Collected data
+++

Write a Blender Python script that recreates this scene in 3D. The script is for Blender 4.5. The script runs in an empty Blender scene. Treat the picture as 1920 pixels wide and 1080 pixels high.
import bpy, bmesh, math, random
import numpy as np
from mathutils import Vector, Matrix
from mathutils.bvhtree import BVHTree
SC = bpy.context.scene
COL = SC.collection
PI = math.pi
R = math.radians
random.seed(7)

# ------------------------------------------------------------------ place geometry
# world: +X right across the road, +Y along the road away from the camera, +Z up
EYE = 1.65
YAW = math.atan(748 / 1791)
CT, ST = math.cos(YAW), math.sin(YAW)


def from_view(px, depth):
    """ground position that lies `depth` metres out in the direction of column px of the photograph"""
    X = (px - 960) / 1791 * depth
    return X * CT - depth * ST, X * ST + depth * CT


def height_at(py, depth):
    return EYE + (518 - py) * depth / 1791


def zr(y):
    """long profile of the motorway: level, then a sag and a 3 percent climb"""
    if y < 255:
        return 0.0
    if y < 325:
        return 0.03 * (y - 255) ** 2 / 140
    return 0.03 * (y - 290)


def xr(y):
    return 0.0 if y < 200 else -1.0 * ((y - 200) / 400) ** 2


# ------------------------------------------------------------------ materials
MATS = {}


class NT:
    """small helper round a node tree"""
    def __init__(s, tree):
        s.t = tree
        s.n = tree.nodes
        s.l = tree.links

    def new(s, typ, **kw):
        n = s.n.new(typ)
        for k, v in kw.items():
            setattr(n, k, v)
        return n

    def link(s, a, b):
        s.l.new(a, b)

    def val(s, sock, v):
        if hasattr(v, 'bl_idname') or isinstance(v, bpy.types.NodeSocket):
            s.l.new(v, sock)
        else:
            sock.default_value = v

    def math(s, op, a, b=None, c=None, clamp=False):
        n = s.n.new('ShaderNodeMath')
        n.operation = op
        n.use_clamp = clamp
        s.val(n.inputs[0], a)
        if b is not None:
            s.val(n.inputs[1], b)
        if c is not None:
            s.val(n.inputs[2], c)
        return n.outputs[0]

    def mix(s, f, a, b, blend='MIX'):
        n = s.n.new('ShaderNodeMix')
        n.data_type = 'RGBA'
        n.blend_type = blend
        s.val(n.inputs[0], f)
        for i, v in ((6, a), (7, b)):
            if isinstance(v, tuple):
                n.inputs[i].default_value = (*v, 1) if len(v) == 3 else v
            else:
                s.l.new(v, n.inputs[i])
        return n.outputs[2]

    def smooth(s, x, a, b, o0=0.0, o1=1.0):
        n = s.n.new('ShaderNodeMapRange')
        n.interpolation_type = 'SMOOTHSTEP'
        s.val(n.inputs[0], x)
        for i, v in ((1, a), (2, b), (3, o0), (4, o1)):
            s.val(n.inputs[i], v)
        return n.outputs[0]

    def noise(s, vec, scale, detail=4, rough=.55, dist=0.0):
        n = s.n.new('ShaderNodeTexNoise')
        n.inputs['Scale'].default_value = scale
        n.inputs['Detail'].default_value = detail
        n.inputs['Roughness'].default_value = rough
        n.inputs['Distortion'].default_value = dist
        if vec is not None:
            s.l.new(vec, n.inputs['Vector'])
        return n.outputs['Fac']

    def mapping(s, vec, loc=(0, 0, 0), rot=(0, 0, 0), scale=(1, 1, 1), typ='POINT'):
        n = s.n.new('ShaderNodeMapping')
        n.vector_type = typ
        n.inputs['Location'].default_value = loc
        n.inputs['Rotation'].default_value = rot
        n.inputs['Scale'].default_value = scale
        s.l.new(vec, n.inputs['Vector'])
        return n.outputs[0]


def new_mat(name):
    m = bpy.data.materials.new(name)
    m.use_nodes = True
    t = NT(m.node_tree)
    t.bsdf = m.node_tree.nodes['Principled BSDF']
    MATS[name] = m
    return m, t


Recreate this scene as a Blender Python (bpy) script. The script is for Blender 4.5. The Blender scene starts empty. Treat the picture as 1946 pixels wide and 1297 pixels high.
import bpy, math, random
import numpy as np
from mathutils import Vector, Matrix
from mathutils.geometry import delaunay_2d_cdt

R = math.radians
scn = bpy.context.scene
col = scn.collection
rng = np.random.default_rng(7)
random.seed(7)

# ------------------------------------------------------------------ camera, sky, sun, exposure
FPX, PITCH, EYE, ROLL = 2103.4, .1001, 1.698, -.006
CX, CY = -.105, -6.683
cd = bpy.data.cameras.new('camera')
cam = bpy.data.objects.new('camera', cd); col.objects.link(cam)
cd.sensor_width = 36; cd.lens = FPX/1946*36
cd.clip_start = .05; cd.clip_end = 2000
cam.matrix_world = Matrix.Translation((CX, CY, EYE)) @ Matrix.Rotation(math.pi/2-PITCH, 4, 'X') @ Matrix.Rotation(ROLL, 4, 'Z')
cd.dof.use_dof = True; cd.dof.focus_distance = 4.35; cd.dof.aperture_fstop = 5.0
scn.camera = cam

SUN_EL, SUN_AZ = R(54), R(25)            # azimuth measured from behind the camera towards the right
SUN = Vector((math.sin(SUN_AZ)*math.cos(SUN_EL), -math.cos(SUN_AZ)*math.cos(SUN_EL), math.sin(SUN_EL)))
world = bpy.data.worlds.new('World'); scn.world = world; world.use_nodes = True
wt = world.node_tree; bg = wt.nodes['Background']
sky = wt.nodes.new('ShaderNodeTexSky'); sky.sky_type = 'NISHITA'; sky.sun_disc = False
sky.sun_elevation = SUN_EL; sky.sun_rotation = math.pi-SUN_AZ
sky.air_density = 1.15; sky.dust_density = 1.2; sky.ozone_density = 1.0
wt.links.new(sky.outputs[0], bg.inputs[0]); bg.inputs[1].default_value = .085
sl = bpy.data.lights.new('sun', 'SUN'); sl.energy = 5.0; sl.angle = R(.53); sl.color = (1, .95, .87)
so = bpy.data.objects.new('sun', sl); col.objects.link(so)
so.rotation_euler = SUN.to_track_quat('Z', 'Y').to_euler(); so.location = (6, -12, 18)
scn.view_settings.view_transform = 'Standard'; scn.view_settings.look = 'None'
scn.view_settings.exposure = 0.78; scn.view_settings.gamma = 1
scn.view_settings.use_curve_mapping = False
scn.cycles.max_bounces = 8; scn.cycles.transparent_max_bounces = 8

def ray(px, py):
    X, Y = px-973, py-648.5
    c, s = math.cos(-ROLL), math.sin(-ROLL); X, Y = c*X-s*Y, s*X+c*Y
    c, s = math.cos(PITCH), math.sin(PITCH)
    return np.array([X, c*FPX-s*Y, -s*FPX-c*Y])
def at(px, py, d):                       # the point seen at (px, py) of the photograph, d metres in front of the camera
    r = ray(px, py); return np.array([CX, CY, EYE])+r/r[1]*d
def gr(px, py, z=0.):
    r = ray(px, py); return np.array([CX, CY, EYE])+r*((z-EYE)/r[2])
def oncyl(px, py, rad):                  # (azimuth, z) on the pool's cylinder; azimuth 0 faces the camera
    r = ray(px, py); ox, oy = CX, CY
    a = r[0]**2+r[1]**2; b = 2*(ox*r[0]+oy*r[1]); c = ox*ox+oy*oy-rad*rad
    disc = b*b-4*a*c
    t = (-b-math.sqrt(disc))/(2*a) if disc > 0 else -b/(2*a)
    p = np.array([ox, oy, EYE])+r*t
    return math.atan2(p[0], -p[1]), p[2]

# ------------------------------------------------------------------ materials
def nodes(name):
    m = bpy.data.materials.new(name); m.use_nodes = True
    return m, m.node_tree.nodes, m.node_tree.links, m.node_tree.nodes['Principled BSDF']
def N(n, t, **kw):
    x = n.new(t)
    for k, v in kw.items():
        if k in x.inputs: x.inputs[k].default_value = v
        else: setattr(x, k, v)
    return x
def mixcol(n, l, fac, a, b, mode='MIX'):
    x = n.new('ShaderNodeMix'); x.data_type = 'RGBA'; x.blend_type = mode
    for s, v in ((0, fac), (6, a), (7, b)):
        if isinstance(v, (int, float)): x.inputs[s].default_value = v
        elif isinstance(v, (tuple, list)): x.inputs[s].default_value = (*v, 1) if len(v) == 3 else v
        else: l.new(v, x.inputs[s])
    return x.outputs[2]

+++

What the exercise asks: Go through the entries above and copy every line containing "Python".

Response to the exercise:
Write a Blender Python script that recreates this scene in 3D. The script is for Blender 4.5. The script runs in an empty Blender scene. Treat the picture as 1920 pixels wide and 1080 pixels high.
Recreate this scene as a Blender Python (bpy) script. The script is for Blender 4.5. The Blender scene starts empty. Treat the picture as 1946 pixels wide and 1297 pixels high.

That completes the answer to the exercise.